À Exarchia, il a toujours connu la solidarité des habitants «mais cela n’a pas toujours été le cas partout en Grèce». Les images des noyades, des conditions déplorables dans les camps ont mobilisé l’opinion publique. «Avant, il n’y avait pas autant de drames, mais surtout on en parlait moins.
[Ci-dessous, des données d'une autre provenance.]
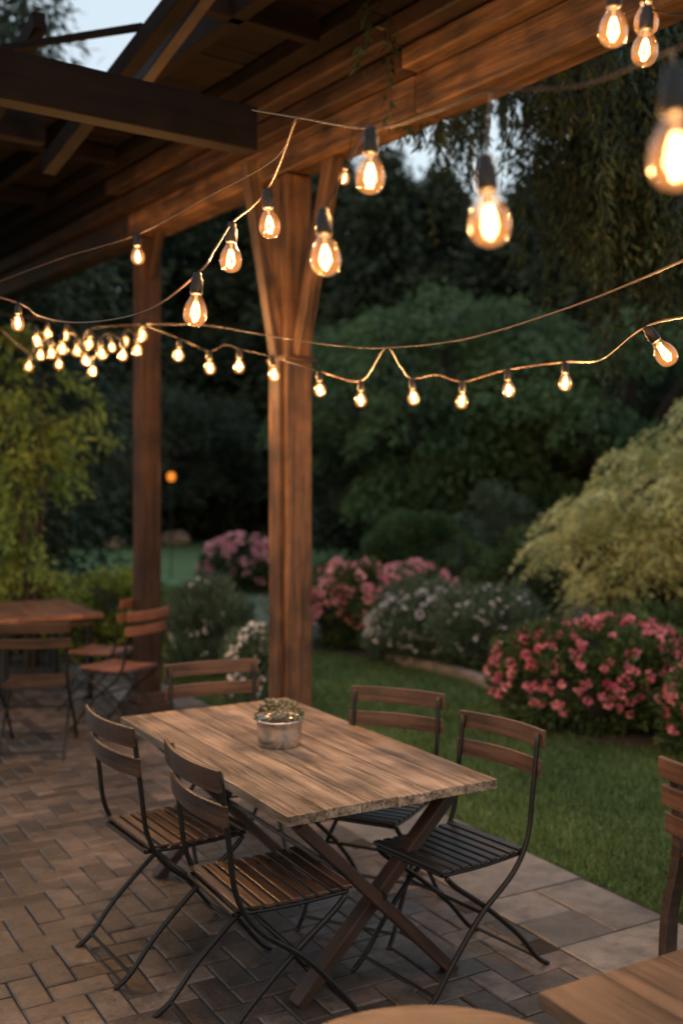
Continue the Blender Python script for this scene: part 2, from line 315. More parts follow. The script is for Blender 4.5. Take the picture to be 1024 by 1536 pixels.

En novembre 2010, j’ai plusieurs copains algériens qui sont morts alors qu’ils essayaient de rejoindre l’Italie en canot depuis l’île de Corfou...» se rappelle-t-il.
Jawad Aslam, le président de la communauté pakistanaise en Grèce, se réjouit de cet élan de générosité de la population grecque «qui contraste avec les années 2010-2012, lorsque le parti néonazi Aube dorée prospérait et organisait des attaques contre les Pakistanais et d’autres minorités». Depuis 1996 en Grèce, Jawad, se rend régulièrement au Pirée, où plus de 5.000 migrants s’entassent dans des hangars ou les salles d’attente du port, et déplore le «calvaire» que vivent ses compatriotes et autres migrants. «Beaucoup me disent qu’ils veulent retourner d’eux-mêmes au Pakistan, ils ne savaient pas qu’ils seraient accueillis dans de telles conditions. Les passeurs leur vendent des rêves, leur font croire qu’ils auront une vie idéale en Europe et, quand ils arrivent en Grèce, se retrouvent dans ces camps de fortune, ils déchantent», raconte Jawad.
L’effet positif de l’accord signé entre l’Union européenne et la Turquie le 18 mars, il n’y croit qu’à moitié: «Ceux qui vivent sous les bombes, qui fuient les exactions, continueront de venir en Europe et malheureusement cela ne concerne pas que les Syriens...» Au «Steki», Nassim est lui aussi pessimiste: «Cela ne va pas arrêter les passeurs, ils vont trouver des nouveaux chemins, peut-être plus dangereux...Les centres de rétention en Grèce vont massivement réapparaître et enfermer dans des conditions sordides les migrants économiques voire les réfugiés politiques.»